Supplied data.
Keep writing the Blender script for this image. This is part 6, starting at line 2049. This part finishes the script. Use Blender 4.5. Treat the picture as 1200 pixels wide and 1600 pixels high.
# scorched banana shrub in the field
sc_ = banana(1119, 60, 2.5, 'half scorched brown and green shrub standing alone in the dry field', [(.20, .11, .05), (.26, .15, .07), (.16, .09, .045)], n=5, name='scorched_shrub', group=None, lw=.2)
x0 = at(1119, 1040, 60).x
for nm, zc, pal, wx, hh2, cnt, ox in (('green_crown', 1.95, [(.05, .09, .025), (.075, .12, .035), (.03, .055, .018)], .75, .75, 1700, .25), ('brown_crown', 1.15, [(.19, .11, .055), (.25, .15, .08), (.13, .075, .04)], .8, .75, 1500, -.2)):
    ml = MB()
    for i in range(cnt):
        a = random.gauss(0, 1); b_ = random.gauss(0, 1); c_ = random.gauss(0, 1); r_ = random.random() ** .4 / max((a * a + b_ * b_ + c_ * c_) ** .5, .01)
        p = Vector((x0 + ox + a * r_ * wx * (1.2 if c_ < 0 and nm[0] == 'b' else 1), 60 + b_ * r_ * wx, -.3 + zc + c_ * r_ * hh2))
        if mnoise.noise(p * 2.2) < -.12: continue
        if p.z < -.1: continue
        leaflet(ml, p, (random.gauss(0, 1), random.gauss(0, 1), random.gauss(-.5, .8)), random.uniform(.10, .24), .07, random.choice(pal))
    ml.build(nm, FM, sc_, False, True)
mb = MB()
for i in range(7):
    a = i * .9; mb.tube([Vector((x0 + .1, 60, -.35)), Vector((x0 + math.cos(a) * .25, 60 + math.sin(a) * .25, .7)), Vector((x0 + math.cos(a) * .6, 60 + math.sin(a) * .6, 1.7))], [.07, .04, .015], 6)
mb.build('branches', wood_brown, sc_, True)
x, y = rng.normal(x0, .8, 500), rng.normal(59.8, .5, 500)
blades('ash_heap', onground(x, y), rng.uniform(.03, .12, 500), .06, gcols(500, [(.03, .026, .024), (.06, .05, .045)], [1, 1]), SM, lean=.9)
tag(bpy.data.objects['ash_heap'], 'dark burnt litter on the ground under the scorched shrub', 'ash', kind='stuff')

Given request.
Can you give every line above again, exactly as written?

Response to this task.
Keep writing the Blender script for this image. This is part 6, starting at line 2049. This part finishes the script. Use Blender 4.5. Treat the picture as 1200 pixels wide and 1600 pixels high.
# scorched banana shrub in the field
sc_ = banana(1119, 60, 2.5, 'half scorched brown and green shrub standing alone in the dry field', [(.20, .11, .05), (.26, .15, .07), (.16, .09, .045)], n=5, name='scorched_shrub', group=None, lw=.2)
x0 = at(1119, 1040, 60).x
for nm, zc, pal, wx, hh2, cnt, ox in (('green_crown', 1.95, [(.05, .09, .025), (.075, .12, .035), (.03, .055, .018)], .75, .75, 1700, .25), ('brown_crown', 1.15, [(.19, .11, .055), (.25, .15, .08), (.13, .075, .04)], .8, .75, 1500, -.2)):
    ml = MB()
    for i in range(cnt):
        a = random.gauss(0, 1); b_ = random.gauss(0, 1); c_ = random.gauss(0, 1); r_ = random.random() ** .4 / max((a * a + b_ * b_ + c_ * c_) ** .5, .01)
        p = Vector((x0 + ox + a * r_ * wx * (1.2 if c_ < 0 and nm[0] == 'b' else 1), 60 + b_ * r_ * wx, -.3 + zc + c_ * r_ * hh2))
        if mnoise.noise(p * 2.2) < -.12: continue
        if p.z < -.1: continue
        leaflet(ml, p, (random.gauss(0, 1), random.gauss(0, 1), random.gauss(-.5, .8)), random.uniform(.10, .24), .07, random.choice(pal))
    ml.build(nm, FM, sc_, False, True)
mb = MB()
for i in range(7):
    a = i * .9; mb.tube([Vector((x0 + .1, 60, -.35)), Vector((x0 + math.cos(a) * .25, 60 + math.sin(a) * .25, .7)), Vector((x0 + math.cos(a) * .6, 60 + math.sin(a) * .6, 1.7))], [.07, .04, .015], 6)
mb.build('branches', wood_brown, sc_, True)
x, y = rng.normal(x0, .8, 500), rng.normal(59.8, .5, 500)
blades('ash_heap', onground(x, y), rng.uniform(.03, .12, 500), .06, gcols(500, [(.03, .026, .024), (.06, .05, .045)], [1, 1]), SM, lean=.9)
tag(bpy.data.objects['ash_heap'], 'dark burnt litter on the ground under the scorched shrub', 'ash', kind='stuff')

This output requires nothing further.